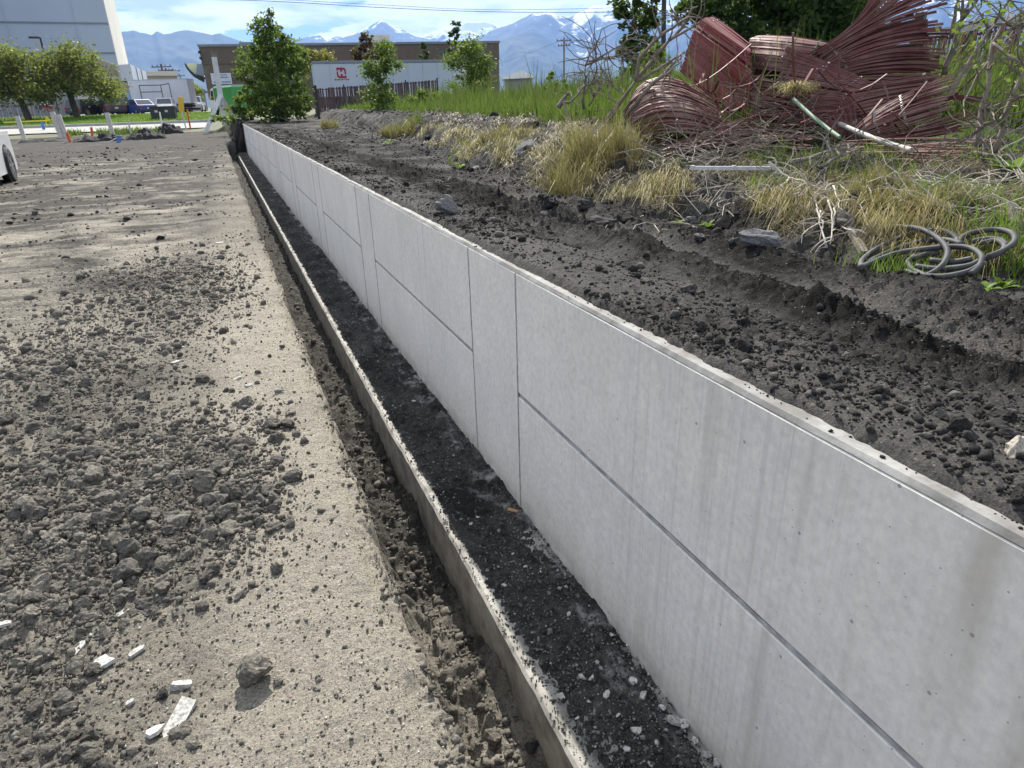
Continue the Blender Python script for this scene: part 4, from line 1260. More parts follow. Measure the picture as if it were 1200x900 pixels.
slat_sheet('tangle of thin faded strips lying flat under the right end of the heap', M_FADED,
    [(985, 172, 5.9), (1000, 190, 5.5)], [(1075, 170, 5.8), (1080, 192, 5.4)], [(1160, 174, 5.8), (1165, 194, 5.5)], 14, jit=.025, tipj=.2, cap=.016, bind=False)
slat_sheet('flattened maroon slats on the ground under the fanned faded slats', M_MAROON,
    [(800, 150, 6.7), (850, 178, 6.1)], [(870, 148, 6.6), (890, 176, 6.0)], [(935, 152, 6.5), (950, 176, 6.0)], 16, jit=.02, tipj=.1, bind=False)

lroot = empty('slat_fence_roll', at(950, 150, 6.4), 'single loose slats strewn at odd angles all over the heap', 'fence roll', 'torn out red slat fence in a heap')
for k in range(30):
    px, py = random.uniform(760, 1100), random.uniform(92, 172)
    p = vis(px, py, random.uniform(6.0, 6.7), .03)
    d_ = (Vector(_RX) * random.gauss(0, 1) + Vector((0, 0, random.gauss(-.1, .4))) + Vector((math.sin(.72), math.cos(.72), 0)) * random.gauss(0, .5)).normalized()
    L_ = random.uniform(.25, .8); bend = Vector((random.gauss(0, .08), random.gauss(0, .08), random.gauss(-.10, .07)))
    b = MB(); last = None
    q = [p + d_ * L_ * (t - .5) + bend * (4 * t * (t - 1) + 1) * -1 for t in np.linspace(0, 1, 7)]
    q = [Vector((v.x, v.y, max(v.z, soil_z(v.x, v.y) + .01))) - lroot.location for v in q]
    for u, v in zip(q[:-1], q[1:]):
        b.beam(u, v, random.uniform(.014, .022), .005)
    b.build('slat', random.choice((M_MAROON, M_FADED, M_RED, M_MAROON)), lroot)
# ------------------------------------------------------------------ twigs, branches, pipes
M_TWIG = basic('dead_twig', (0.20, 0.165, 0.13), (0.11, 0.09, 0.07), 12, .9)
M_PALETWIG = basic('bleached_twig', (0.50, 0.46, 0.39), (0.36, 0.32, 0.26), 10, .85)
def pix_path(q, lift=.012):
    return [vis(p[0], p[1], p[2], lift) for p in q]
def branch_thing(name, label, cat, paths, mat, r0, extra=0, el=.3, sag=0.0, lift=.012):
    """paths: lists of (px, py, D); first path is the stem"""
    base = vis(*paths[0][0])
    root = empty(name, base, label, cat)
    allp = []
    for k, q in enumerate(paths):
        P = pix_path(q, lift)
        # smooth and make uneven
        out = [P[0]]
        for a, b in zip(P[:-1], P[1:]):
            for t in (.33, .67, 1):
                out.append(a.lerp(b, t) + (Vector((random.gauss(0, 1), random.gauss(0, 1), random.gauss(0, 1))) * (b - a).length * .025 if t < 1 else Vector()))
        rr = r0 if k == 0 else r0 * .62
        rad = [rr * (1 - .65 * i / (len(out) - 1)) for i in range(len(out))]
        b_ = MB(); b_.tube([p - base for p in out], rad, 6)
        b_.build('stem' if k == 0 else 'branch', mat, root, smooth=True)
        allp += [(p, rad[i]) for i, p in enumerate(out[2:])]
    if extra:
        b_ = MB()
        for _ in range(extra):
            p, r_ = random.choice(allp)
            d = Vector((random.gauss(0, 1), random.gauss(0, 1), random.gauss(.25, .6))).normalized()
            q = [p]
            L = el * random.uniform(.4, 1.2)
            for i in range(4):
                d = (d + Vector((random.gauss(0, .3), random.gauss(0, .3), random.gauss(-sag, .2)))).normalized()
                q.append(q[-1] + d * L / 4)
            b_.tube([v - base for v in q], [min(r_ * .6, .006) * (1 - .7 * i / 4) + .0012 for i in range(5)], 4)
        b_.build('twigs', mat, root)['kind'] = 'stuff'
    return root
branch_thing('dead_branch', 'large grey dead branch leaning against the left end of the red fence rolls', 'branch',
    [[(709, 144, 6.9), (725, 121, 6.9), (745, 94, 6.9)], [(745, 94, 6.9), (749, 68, 6.9), (775, 41, 6.95), (794, 28, 7), (807, 20, 7.1), (823, 21, 7.2)],
     [(745, 94, 6.9), (770, 63, 7.0), (784, 47, 7.05), (811, 32, 7.1), (820, 26, 7.2)], [(746, 95, 6.9), (770, 82, 6.95), (791, 68, 7.1), (802, 60, 7.2)],
     [(784, 47, 7.05), (800, 32, 7.2), (811, 10, 7.3), (818, 7, 7.3)], [(775, 41, 6.95), (770, 28, 7.0)]], M_TWIG, .030, 26, .35)
branch_thing('dead_branch', 'straight dead branch propped over the faded mound of slats', 'branch',
    [[(733, 138, 6.5), (752, 112, 6.4), (771, 93, 6.5), (789, 74, 6.8), (799, 62, 7.0)], [(771, 93, 6.5), (785, 84, 6.6), (800, 70, 6.8)]], M_TWIG, .024, 10, .3)
branch_thing('dry_shrub', 'bare grey shrub with arching twigs at the edge of the green grass', 'shrub',
    [[(684, 128, 7.6), (685, 100, 7.6), (686, 77, 7.6)], [(686, 77, 7.6), (692, 62, 7.6), (703, 50, 7.7)], [(687, 76, 7.6), (705, 69, 7.5), (730, 63, 7.5), (752, 62, 7.5)],
     [(690, 73, 7.6), (712, 62, 7.6), (735, 47, 7.6), (750, 42, 7.6)], [(700, 70, 7.6), (720, 66, 7.7), (745, 70, 7.7), (768, 68, 7.7)], [(703, 78, 7.5), (715, 96, 7.4), (731, 110, 7.3)],
     [(684, 100, 7.6), (697, 98, 7.5), (706, 86, 7.5)], [(690, 124, 7.4), (700, 108, 7.4), (707, 94, 7.4)]], M_TWIG, .016, 90, .40)
branch_thing('driftwood', 'twisted grey broken branch on the crest of the bank left of the golden tuft', 'branch',
    [[(654, 126, 7.4), (660, 116, 7.4), (668, 108, 7.4)], [(659, 118, 7.4), (664, 132, 7.3), (671, 148, 7.2)], [(655, 122, 7.4), (668, 120, 7.4), (690, 95, 7.5)]], M_GREYWOOD, .028, 6, .2)
branch_thing('white_branch', 'bleached bare branch with many thin twigs hanging down the bank', 'branch',
    [[(901, 190, 4.75), (912, 199, 4.7), (928, 211, 4.62), (940, 224, 4.5), (948, 235, 4.4)], [(948, 235, 4.4), (953, 250, 4.3), (958, 261, 4.2)],
     [(948, 235, 4.4), (960, 241, 4.35), (970, 252, 4.25), (980, 262, 4.1), (988, 276, 4.0)], [(930, 214, 4.6), (948, 228, 4.5), (965, 234, 4.45), (982, 230, 4.4), (995, 242, 4.3)],
     [(925, 208, 4.62), (912, 222, 4.5), (920, 229, 4.45), (940, 238, 4.4)], [(974, 232, 4.42), (982, 250, 4.3), (978, 256, 4.25)], [(955, 255, 4.25), (963, 275, 4.1), (966, 300, 3.95)],
     [(968, 250, 4.3), (972, 270, 4.15), (974, 296, 3.98)], [(960, 258, 4.2), (958, 275, 4.1), (968, 300, 3.95)], [(975, 258, 4.2), (975, 275, 4.1), (970, 302, 3.92)], [(985, 272, 4.05), (1000, 287, 3.9)]], M_PALETWIG, .0085, 70, .16, .25, lift=.06)
branch_thing('fallen_branch', 'grey fallen branch lying on the shelf in front of the white pipe', 'branch',
    [[(928, 190, 5.0), (955, 183, 5.1), (978, 174, 5.3)], [(978, 174, 5.3), (1000, 168, 5.4)], [(960, 195, 5.0), (985, 183, 5.1), (1010, 172, 5.4)]], M_GREYWOOD, .020, 22, .25)
branch_thing('fallen_branch', 'thick curved grey branch on the ground at the right edge of the bank', 'branch',
    [[(1215, 186, 5.2), (1185, 189, 5.3), (1160, 184, 5.4), (1140, 178, 5.5)], [(1165, 184, 5.4), (1182, 172, 5.5), (1205, 160, 5.6)]], M_GREYWOOD, .034, 8, .3)
def twig_tangle(label, x, y, n, L, r, mat, spread, zoff=.03):
    root = MB()
    for _ in range(n):
        px, py = random.gauss(x, spread), random.gauss(y, spread * .6)
        p = Vector((px, py, soil_z(px, py) + random.uniform(0, zoff)))
        a = random.uniform(0, 6.28); d = Vector((math.cos(a), math.sin(a), random.gauss(.15, .25)))
        q = [p]
        for i in range(4):
            d = (d + Vector((random.gauss(0, .3), random.gauss(0, .3), random.gauss(-.05, .2)))).normalized()
            q.append(q[-1] + d * L * random.uniform(.6, 1.3) / 4)
        root.tube(q, [r * (1 - .6 * i / 4) for i in range(5)], 4)
    return tag(root.build('brushwood', mat), label, 'brushwood', kind='stuff')
p = at(870, 175, 6.0); twig_tangle('tangle of dry brushwood in front of the dark fence barrel', p.x, p.y, 160, .5, .0042, M_TWIG, .38, .25)
p = at(905, 110, 6.5); twig_tangle('upright dry stalks tangled between the large red roll and the barrel', p.x, p.y, 70, .55, .0035, M_TWIG, .14, .55)
p = at(840, 180, 5.9); twig_tangle('pale bleached twigs in front of the fanned faded slats', p.x, p.y, 100, .45, .0035, M_PALETWIG, .26, .12)
p = at(1140, 232, 4.4); twig_tangle('dry brown twigs heaped on the bank above the hose', p.x, p.y, 150, .38, .0035, M_PALETWIG, .26, .05)
p = at(1000, 200, 4.8); twig_tangle('thin dry twigs on the shelf below the white pipe', p.x, p.y, 90, .45, .0035, M_TWIG, .35, .05)
p = at(1110, 180, 5.4); twig_tangle('grey twigs lying under the right end of the fence heap', p.x, p.y, 80, .5, .004, M_TWIG, .3, .08)
p = at(430, 148, 17); twig_tangle('grey dead sticks on the far end of the bank before the brown fence', p.x, p.y, 60, .8, .009, M_GREYWOOD, 1.3, .15)
p = at(860, 225, 4.7); twig_tangle('thin roots hanging over the bank under the rail', p.x, p.y, 90, .3, .003, M_PALETWIG, .3, .03)
p = at(600, 190, 6.6); twig_tangle('broken sticks on the rubble bank', p.x, p.y, 60, .3, .005, M_GREYWOOD, .5, .03)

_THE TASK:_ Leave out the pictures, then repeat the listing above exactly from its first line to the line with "jit=.02, tipj=.1, bind=False)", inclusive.

_EXERCISE ANSWER:_
Continue the Blender Python script for this scene: part 4, from line 1260. More parts follow. Measure the picture as if it were 1200x900 pixels.
slat_sheet('tangle of thin faded strips lying flat under the right end of the heap', M_FADED,
    [(985, 172, 5.9), (1000, 190, 5.5)], [(1075, 170, 5.8), (1080, 192, 5.4)], [(1160, 174, 5.8), (1165, 194, 5.5)], 14, jit=.025, tipj=.2, cap=.016, bind=False)
slat_sheet('flattened maroon slats on the ground under the fanned faded slats', M_MAROON,
    [(800, 150, 6.7), (850, 178, 6.1)], [(870, 148, 6.6), (890, 176, 6.0)], [(935, 152, 6.5), (950, 176, 6.0)], 16, jit=.02, tipj=.1, bind=False)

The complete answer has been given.